I shake his hand, collect my umbrella and say goodbye to the same friendly face I began my night with. She hands me a box of Red Stag swag to take with me. Stag-Swag, I sing to myself outside. Swag-Stag. Stwag. My phone is full of self-pity, interspersed with details about the food: Churros are more like beignets. Angels sing when I split one open with my teeth. Reminds me of fried dough at the county fair, cider donuts with hot chocolate in winter, baked donuts from that stoner place in Boulder. I feel old and diminished and pathetic. Slight nuttiness to the chocolate sauce.

Sensory experiences trigger memories. “Trigger” is odd phrasing, isn’t it? As though a memory were a weapon, an improvised bomb thrown into one’s path. The past intrudes on the present, no matter how far from it we travel. One memory sets off another, a chain of explosions.

In an acting class, in my first few months in Colorado, I and my fellow students were asked to perform a small, unimportant, physical act. Drinking a cup of green tea. Washing a plate in the sink. Mine was reading a book. Then we were told not to make it a performance, but a re-enactment. It became a guided meditation, and I felt the weight of the book in my hand, the texture of its pages.

In the same way that sugar is reduced from its natural components, boiled and purified, so is nostalgia reduced from memory. Colorado is a thousand miles and eight years removed from me. But this week, it seemed closer. I spent hours looking through photo albums on Instagram and, looking at the damage from its singular flood: washed out roads, houses shifted on their foundations, streets that had become rivers.

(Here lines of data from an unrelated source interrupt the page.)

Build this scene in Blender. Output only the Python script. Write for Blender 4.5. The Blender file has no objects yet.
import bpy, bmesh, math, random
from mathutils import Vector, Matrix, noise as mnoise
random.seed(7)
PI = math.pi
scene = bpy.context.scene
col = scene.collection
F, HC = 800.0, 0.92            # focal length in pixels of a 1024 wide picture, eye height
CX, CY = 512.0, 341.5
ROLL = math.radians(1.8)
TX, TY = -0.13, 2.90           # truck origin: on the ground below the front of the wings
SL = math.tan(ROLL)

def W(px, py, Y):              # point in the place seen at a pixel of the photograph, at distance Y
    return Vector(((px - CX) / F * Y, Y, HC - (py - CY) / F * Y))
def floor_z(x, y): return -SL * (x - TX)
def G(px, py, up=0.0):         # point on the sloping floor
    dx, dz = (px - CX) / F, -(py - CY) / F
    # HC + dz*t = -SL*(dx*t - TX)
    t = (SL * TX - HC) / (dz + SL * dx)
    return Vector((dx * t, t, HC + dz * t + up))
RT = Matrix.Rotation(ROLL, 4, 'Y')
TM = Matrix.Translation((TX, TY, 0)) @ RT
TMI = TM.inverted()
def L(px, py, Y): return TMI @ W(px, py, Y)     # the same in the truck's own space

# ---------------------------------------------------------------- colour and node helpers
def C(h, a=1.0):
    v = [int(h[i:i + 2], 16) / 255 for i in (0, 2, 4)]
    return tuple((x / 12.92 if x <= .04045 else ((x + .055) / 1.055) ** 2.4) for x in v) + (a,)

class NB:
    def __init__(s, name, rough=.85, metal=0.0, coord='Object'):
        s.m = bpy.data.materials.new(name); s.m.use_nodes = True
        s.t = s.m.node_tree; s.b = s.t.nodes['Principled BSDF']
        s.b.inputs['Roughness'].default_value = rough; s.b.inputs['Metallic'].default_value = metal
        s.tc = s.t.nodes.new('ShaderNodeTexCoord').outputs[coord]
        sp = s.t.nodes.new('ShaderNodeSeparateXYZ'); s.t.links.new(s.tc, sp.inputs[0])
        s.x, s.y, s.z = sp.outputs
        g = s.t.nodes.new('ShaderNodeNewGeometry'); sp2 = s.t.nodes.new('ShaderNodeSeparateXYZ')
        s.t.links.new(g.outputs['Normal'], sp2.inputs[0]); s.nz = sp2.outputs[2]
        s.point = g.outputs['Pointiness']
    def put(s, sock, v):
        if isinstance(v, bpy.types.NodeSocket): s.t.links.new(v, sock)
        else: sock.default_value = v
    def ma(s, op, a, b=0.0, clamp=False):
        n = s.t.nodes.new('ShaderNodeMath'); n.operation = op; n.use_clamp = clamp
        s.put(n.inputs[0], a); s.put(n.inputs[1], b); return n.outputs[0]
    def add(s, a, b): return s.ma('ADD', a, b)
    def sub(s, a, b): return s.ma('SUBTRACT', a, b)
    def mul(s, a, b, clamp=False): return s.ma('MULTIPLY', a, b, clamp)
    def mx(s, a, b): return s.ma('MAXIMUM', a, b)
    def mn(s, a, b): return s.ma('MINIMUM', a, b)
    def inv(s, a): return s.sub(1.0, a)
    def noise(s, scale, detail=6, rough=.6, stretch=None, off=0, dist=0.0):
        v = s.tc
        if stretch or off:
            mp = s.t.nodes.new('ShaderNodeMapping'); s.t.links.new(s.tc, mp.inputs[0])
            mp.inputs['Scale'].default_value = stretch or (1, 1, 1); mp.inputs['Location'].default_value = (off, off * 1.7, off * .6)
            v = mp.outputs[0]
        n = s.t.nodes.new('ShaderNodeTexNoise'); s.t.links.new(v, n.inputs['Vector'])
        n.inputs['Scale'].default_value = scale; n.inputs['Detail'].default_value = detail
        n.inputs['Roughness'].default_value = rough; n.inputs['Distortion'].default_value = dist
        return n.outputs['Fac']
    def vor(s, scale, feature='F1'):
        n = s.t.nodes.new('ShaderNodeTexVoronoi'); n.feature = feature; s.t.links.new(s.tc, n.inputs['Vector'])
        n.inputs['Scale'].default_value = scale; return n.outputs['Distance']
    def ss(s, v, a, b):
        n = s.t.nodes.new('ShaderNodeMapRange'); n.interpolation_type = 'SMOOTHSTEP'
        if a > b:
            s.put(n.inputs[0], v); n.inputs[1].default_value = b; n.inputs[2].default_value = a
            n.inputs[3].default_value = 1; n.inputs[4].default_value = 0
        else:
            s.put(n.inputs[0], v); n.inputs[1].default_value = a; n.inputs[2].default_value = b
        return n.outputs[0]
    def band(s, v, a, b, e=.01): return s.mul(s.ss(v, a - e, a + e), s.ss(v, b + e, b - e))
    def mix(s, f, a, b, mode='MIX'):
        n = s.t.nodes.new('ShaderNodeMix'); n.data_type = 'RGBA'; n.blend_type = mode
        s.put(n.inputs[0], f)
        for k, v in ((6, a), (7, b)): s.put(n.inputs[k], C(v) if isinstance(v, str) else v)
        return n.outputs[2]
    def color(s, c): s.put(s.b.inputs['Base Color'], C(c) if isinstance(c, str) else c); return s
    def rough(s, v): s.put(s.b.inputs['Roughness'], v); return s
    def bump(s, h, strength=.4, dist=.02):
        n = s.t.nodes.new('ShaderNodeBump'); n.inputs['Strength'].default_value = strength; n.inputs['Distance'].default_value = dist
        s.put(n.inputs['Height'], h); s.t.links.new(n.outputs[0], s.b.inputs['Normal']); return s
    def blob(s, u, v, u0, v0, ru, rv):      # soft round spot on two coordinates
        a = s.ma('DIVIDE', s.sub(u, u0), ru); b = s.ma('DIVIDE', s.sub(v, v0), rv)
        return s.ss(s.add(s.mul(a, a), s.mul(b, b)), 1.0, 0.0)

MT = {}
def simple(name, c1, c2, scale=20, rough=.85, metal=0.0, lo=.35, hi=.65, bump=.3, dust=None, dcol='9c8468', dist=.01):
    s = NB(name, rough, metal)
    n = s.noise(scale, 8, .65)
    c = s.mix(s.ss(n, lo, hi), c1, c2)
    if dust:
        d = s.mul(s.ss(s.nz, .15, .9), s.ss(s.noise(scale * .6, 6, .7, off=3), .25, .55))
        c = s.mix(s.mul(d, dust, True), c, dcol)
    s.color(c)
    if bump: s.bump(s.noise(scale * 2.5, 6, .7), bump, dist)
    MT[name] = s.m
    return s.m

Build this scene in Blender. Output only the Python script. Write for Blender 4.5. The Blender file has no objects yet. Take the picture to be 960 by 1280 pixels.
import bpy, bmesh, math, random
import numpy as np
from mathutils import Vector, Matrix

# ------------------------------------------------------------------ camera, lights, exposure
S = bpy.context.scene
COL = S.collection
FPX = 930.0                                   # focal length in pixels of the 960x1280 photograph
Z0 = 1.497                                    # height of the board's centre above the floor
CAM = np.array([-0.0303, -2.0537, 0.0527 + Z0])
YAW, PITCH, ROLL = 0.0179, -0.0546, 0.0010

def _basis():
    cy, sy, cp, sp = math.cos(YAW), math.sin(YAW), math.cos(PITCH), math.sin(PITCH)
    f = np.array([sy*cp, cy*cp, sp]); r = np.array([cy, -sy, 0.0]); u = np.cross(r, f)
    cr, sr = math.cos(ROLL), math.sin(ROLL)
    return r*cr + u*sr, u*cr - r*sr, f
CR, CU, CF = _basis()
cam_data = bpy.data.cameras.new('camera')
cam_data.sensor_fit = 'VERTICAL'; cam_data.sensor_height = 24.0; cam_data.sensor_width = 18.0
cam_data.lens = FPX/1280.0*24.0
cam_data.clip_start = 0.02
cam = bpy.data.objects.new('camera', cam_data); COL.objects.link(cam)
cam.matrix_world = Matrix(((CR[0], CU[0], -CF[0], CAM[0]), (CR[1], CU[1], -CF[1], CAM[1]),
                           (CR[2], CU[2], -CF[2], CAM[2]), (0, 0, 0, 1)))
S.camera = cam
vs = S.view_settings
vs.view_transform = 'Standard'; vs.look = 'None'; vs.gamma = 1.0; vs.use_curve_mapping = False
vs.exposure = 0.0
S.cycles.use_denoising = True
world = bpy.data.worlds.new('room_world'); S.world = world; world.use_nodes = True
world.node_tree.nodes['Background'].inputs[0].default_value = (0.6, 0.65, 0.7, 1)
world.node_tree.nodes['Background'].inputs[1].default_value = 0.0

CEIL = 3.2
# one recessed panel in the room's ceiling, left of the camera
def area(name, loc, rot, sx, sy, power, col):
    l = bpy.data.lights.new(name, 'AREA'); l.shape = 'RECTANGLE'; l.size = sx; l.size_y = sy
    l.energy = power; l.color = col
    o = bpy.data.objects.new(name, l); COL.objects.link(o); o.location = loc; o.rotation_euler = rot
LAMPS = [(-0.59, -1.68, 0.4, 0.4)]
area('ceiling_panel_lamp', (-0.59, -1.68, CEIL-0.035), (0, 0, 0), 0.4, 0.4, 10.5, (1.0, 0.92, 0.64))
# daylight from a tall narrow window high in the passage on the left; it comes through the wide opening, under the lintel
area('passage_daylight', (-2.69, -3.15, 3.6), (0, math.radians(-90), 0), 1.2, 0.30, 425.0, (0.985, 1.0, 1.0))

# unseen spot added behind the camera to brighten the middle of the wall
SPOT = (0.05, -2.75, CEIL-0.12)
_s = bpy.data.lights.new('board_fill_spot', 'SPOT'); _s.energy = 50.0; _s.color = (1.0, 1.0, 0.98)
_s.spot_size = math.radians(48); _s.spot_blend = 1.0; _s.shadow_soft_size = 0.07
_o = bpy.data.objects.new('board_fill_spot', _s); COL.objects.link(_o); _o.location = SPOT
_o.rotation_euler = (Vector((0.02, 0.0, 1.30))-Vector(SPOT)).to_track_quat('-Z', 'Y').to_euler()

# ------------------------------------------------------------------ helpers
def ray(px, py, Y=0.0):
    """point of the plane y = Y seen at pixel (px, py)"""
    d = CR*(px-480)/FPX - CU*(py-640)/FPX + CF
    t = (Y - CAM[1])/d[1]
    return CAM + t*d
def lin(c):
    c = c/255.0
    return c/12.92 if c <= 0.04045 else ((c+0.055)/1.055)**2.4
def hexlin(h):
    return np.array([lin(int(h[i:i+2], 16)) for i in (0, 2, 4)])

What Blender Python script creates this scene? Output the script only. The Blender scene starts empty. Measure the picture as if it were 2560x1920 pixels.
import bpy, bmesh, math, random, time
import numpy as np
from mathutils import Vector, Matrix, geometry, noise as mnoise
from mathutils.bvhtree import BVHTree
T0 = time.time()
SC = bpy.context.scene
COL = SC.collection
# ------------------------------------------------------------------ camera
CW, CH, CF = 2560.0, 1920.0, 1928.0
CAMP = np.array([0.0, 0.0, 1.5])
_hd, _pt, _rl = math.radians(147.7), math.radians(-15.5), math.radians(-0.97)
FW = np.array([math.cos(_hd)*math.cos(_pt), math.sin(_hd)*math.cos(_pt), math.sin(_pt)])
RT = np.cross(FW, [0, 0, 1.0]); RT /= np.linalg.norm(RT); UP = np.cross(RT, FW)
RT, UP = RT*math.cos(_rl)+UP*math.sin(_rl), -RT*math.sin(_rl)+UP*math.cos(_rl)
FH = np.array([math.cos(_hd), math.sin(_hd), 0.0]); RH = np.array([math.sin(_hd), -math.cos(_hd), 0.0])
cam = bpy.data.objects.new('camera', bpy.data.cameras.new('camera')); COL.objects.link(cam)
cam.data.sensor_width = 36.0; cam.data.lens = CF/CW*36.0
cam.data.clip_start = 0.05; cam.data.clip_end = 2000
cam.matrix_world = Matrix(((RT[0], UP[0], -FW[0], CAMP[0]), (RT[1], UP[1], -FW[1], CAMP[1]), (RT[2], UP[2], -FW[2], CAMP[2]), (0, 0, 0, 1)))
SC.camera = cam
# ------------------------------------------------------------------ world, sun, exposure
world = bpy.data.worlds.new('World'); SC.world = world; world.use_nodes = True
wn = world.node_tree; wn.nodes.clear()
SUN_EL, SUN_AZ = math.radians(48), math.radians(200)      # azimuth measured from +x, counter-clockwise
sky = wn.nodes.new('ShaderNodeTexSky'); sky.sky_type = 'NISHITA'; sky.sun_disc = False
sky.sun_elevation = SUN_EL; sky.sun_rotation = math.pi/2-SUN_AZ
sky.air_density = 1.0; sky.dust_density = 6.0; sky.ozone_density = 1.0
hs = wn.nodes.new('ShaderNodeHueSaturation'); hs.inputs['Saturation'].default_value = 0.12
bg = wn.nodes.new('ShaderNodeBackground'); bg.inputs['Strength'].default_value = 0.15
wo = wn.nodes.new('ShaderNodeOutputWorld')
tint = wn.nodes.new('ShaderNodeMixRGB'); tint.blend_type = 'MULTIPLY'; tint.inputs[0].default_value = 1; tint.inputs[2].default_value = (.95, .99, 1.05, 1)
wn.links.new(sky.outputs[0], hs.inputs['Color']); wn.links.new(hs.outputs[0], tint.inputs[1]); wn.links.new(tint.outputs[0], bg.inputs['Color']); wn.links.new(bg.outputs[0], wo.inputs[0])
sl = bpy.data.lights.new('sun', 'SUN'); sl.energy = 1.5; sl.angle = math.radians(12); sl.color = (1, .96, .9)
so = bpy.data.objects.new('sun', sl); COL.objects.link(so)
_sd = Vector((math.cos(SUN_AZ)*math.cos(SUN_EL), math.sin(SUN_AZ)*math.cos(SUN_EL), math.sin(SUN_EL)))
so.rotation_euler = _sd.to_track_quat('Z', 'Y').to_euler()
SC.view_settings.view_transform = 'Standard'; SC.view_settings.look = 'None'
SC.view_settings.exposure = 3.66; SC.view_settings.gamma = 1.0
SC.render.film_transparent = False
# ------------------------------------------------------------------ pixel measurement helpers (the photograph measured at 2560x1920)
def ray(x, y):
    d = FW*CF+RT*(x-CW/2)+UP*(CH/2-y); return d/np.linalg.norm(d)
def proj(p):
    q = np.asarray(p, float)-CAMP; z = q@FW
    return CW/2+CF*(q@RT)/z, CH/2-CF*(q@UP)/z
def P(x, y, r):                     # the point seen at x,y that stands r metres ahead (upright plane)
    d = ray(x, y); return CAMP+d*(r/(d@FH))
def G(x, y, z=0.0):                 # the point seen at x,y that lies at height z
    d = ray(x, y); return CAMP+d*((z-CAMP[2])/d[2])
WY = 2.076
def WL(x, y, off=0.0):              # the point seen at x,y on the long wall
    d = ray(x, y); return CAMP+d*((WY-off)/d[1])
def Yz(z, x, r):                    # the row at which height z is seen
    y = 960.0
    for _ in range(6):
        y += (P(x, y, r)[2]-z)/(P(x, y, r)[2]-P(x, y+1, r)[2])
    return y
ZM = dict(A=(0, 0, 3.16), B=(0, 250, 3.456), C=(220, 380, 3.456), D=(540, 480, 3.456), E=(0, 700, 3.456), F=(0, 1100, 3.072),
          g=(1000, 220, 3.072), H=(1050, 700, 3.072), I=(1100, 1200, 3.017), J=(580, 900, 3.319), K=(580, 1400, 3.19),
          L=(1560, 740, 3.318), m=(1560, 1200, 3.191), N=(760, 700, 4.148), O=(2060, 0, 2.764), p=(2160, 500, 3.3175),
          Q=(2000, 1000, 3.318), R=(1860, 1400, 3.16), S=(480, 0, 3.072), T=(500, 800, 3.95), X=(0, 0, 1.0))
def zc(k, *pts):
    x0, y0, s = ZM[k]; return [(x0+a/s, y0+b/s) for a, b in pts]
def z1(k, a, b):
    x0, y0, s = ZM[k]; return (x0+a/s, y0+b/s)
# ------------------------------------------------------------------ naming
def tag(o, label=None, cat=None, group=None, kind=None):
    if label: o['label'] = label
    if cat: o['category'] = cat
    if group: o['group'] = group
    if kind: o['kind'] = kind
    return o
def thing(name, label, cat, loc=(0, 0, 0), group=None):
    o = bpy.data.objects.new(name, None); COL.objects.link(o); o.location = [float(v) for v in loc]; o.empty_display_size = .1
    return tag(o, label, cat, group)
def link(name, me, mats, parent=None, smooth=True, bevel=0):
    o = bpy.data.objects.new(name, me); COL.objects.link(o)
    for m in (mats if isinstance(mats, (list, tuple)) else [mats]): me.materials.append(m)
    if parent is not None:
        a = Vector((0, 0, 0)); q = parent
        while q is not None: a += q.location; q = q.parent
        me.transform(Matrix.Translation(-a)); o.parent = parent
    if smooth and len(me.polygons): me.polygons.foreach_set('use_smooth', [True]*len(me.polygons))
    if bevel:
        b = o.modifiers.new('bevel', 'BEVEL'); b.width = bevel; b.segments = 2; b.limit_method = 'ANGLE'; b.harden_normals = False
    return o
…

I’ve checked: my old apartment was in the flood zone. My safe distance from Colorado, both in miles and years, shrank and then evaporated completely. I could feel the Astroturf that covered my balcony, the lumps in my cheap futon mattress, the stale smell of cigarettes from the ashtray. I could hear the water from Boulder Creek, swollen past its banks. I felt the eddies and vibrations of the strange creatures that swam beneath the surface of the flood, bumping against beams that held me above it.